Most manufacturing processes use energy to process raw materials into finished goods, and this energy can be a large operating expense. Good energy management can lower this expense, improve performance through process optimisation, improve carbon management, and quantify carbon impact from process changes and supplier selection.

At its most basic level, energy management is the practice of reviewing and understanding how much energy your process is using and linking it to the quantity of production that you are achieving.  With that understanding, you can start digging more deeply.

  • Are there trade-offs that could be made to lower your energy bills or your carbon footprint, or to increase the reliability of your process? For example, switching from coal to natural gas in your boiler or installing solar panels to reduce your load on the grid.
  • Are there particular conditions or products that increase your energy bill? For example, switching production every 6 hours to minimise inventory vs. every 24 hours and using a warehouse, or making deep frozen rather than chilled product.
  • Are some lines/pieces of equipment using more energy than expected, and could they be modified/replaced/updated? Are there different operating practices that could be put in place to save energy? For example, using hot product to preheat fresh material?

Why do companies need an energy management system?

Simply put, an energy management system can help companies save money, optimise processes and reduce their carbon footprint.
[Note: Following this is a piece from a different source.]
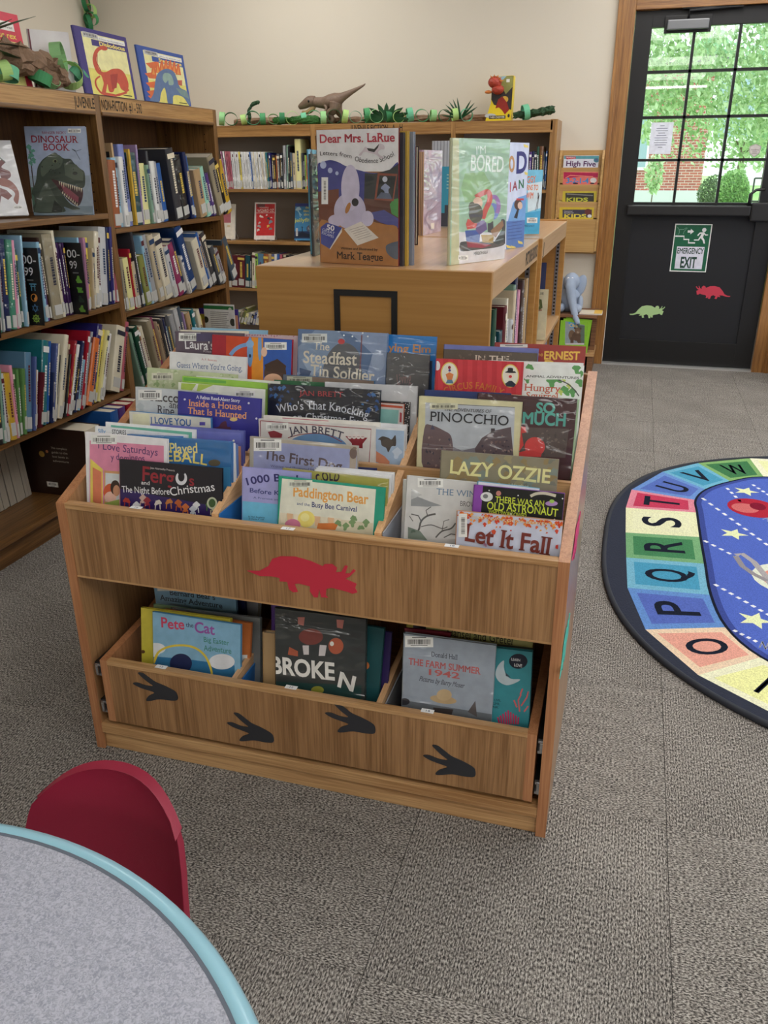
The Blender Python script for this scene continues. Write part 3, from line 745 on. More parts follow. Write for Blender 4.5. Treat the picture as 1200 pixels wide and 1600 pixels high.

In most manufacturing processes, raw materials, labour and capital are usually the main components of operating costs. This being the case, many operating facilities focus first on producing in-spec products at as high a capacity as possible with initiatives around equipment uptime and maintenance; waste minimisation; and productivity. Energy use and the utility infrastructure that supports the plant operation are often of secondary concern. Boilers are often only noticed if they fail to deliver the required steam; chillers are ignored unless product temperature specifications are not met. Learn how to check if you have an efficient boiler before it costs you.

With a drive towards greater personnel efficiency, many sites have de-emphasised the need for on-site specialists who understand and monitor the utility infrastructure closely, relying instead on periodic tune-up visits from vendors or even outsourcing the whole operation to third parties. These third parties may have motivations other than energy minimisation. They may focus exclusively on availability, for example operating the boiler so that it always has enough steam to meet a surge in demand by running it hard even when that’s not necessary.

While the spend on energy might not be the largest operating expense, it is often a significant spend and an area where there may be significant opportunity. It is not uncommon that 15-25% of the energy bill can be eliminated if a good energy management system is put in place. This can result in hundreds of thousands in annual savings with payback under 2 years.  Furthermore, there is an increasing need to focus on carbon footprint – in many locations this is being monetised in the form of tax incentives or customer branding.  A good energy management system, such as CoolPlanetOS, can assist with decarbonisation and help quantify carbon impacts resulting from process changes and from supplier selection.